CAT / FIA FFA Syllabus G. Preparing Simple Consolidated Financial Statements - Consolidated statement of comprehensive income. - Notes 11 / 11
Basic principles
From sales revenue to profit after tax, include all of P’s income and expenses plus all of S’s income and expenses (where a mid-year acquisition has occurred, these must be time-apportioned).
Once the profit after tax is calculated, deduct share profits due to the non-controlling interest.
Non-controlling interest
This is calculated as: NCI% x subsidiary’s profit after tax (taken from S’s column of consolidation schedule).
Dividends
A payment of a dividend by S to P must be cancelled. Any dividend income shown in the consolidated statement of profit or loss must arise from investments other than those in subsidiaries or associates.
Unrealised Profits
The adjustment to unrealised profit should be shown as an increase to cost of sales. It affects the books of the SELLER.
Sales and Purchases
Intra-group trading must be eliminated from the consolidated statement of profit or loss.
Consolidated sales revenue = P’s revenue + S’s revenue – intra-group sales
Consolidated cost of sales = P’s COS + S’s COS – intra-group sales
Interest on loan
If loans are outstanding between group companies, intra-group loan interest will be paid and received.
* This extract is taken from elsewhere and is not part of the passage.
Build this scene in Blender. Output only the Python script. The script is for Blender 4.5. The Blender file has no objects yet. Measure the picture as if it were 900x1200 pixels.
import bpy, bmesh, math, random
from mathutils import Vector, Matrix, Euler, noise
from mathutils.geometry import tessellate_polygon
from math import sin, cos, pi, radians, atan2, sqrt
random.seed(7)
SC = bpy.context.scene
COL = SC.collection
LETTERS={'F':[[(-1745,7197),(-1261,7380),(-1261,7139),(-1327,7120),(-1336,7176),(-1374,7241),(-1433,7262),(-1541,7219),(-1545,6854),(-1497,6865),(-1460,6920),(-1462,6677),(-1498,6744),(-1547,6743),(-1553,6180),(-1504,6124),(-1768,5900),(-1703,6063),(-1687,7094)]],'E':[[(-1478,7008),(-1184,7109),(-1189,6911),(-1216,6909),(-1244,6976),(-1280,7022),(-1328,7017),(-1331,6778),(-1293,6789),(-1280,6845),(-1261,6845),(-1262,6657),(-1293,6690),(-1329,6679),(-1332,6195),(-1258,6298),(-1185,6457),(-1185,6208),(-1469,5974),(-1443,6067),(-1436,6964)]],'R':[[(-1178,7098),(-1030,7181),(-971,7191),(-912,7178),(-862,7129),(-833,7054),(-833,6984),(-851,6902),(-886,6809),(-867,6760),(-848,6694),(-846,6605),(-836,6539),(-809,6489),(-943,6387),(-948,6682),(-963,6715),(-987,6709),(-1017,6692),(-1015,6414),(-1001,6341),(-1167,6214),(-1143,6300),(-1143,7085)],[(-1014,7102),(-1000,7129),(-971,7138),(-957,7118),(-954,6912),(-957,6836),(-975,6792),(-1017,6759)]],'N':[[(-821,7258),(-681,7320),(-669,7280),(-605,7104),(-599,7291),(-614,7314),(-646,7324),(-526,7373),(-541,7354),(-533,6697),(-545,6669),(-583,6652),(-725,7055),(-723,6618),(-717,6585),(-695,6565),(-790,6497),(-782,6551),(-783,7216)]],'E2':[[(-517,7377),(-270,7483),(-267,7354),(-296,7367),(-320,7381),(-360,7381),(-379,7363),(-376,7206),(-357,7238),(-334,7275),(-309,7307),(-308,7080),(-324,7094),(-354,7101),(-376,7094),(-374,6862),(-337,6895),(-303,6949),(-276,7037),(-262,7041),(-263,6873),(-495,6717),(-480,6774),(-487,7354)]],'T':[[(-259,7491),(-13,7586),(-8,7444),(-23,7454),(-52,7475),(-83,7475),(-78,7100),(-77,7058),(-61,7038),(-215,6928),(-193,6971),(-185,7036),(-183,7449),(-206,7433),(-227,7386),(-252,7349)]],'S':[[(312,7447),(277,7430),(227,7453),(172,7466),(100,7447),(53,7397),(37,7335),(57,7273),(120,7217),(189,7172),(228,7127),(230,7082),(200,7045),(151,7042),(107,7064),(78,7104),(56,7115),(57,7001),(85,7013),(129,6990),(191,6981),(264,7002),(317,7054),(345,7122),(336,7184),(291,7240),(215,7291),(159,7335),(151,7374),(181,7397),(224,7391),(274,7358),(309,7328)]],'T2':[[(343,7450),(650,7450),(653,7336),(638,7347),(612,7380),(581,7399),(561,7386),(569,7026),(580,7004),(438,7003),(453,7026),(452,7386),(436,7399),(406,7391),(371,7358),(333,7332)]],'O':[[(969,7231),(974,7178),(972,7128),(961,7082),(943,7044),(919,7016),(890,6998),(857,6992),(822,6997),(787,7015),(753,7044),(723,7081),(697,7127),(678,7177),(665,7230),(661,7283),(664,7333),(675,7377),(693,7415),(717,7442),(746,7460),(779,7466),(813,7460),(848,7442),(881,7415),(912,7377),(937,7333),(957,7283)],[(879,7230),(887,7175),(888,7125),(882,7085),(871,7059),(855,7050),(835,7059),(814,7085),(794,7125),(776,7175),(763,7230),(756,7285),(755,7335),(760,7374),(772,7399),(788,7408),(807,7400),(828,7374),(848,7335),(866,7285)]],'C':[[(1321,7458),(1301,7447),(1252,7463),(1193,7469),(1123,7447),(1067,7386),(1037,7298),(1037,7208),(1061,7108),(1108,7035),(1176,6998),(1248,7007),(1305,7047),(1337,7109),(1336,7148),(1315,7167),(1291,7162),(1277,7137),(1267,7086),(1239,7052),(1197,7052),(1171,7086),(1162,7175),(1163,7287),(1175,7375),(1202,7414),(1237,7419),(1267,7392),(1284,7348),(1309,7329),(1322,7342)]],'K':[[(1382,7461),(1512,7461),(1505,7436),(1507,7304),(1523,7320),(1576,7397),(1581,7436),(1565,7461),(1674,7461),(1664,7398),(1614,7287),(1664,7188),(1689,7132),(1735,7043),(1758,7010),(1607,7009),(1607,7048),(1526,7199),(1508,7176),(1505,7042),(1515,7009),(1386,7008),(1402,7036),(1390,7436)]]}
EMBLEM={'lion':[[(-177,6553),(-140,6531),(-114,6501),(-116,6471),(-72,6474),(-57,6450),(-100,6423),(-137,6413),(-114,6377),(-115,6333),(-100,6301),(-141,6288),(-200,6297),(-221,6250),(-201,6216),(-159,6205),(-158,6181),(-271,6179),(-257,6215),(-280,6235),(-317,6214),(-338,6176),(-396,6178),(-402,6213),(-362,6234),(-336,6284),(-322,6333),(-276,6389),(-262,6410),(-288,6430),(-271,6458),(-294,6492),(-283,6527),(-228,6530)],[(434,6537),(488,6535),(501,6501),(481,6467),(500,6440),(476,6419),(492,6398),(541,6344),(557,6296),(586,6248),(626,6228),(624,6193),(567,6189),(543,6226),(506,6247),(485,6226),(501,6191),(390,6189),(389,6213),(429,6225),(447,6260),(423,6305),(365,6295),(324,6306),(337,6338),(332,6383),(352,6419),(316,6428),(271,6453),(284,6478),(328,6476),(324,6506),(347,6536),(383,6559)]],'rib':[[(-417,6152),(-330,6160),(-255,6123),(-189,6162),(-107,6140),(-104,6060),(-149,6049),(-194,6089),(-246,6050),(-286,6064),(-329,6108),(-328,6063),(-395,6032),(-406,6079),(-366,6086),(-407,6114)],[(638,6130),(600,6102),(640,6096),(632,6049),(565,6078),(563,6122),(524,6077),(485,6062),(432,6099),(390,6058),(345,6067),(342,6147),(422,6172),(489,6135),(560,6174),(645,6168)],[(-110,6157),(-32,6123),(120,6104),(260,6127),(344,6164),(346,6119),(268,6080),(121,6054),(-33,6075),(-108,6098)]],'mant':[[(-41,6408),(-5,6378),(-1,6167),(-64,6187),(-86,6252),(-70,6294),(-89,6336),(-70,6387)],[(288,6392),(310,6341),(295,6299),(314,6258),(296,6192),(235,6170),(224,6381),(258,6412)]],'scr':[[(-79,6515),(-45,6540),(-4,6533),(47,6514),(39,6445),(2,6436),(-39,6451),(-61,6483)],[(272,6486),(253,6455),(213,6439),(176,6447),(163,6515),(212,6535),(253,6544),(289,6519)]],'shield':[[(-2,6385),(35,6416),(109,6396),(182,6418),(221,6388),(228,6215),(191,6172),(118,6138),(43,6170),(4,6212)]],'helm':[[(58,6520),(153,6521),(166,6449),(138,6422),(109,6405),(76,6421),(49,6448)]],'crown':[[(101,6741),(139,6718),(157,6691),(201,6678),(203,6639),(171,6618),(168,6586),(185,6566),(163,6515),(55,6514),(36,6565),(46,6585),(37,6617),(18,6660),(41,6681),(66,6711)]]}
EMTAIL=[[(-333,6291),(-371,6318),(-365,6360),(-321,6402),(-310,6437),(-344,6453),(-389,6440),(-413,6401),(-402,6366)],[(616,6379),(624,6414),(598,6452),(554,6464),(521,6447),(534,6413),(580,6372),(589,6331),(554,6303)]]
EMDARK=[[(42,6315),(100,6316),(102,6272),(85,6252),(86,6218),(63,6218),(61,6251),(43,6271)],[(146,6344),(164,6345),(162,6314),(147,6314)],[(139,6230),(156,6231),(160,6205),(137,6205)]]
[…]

Both the loan and loan interest must be excluded from the consolidated results.
Transfers of non-current assets
If one group company sells a non-current asset to another group company, the following adjustments are needed in the statement of profit or loss
Any profit or loss arising on the transfer must be deducted
The depreciation charge must be adjusted so that it is based on the cost of the asset to the group
Mid-year acquisitions
If a subsidiary is acquired part way through the year, then it is important to time apportion the results of S in the year of acquisition. Unless indicated otherwise, assume that revenue and expenses accrue evenly.
Other Comprehensive Income
The consolidated statement of comprehensive income is produced using the consolidated statement of profit or loss as a basis. Remember that in F3/FFA, the only item of other comprehensive income you may have is the revaluation of PPE. This is shared between the owners of the parent and NCI according to the percentage of their investment.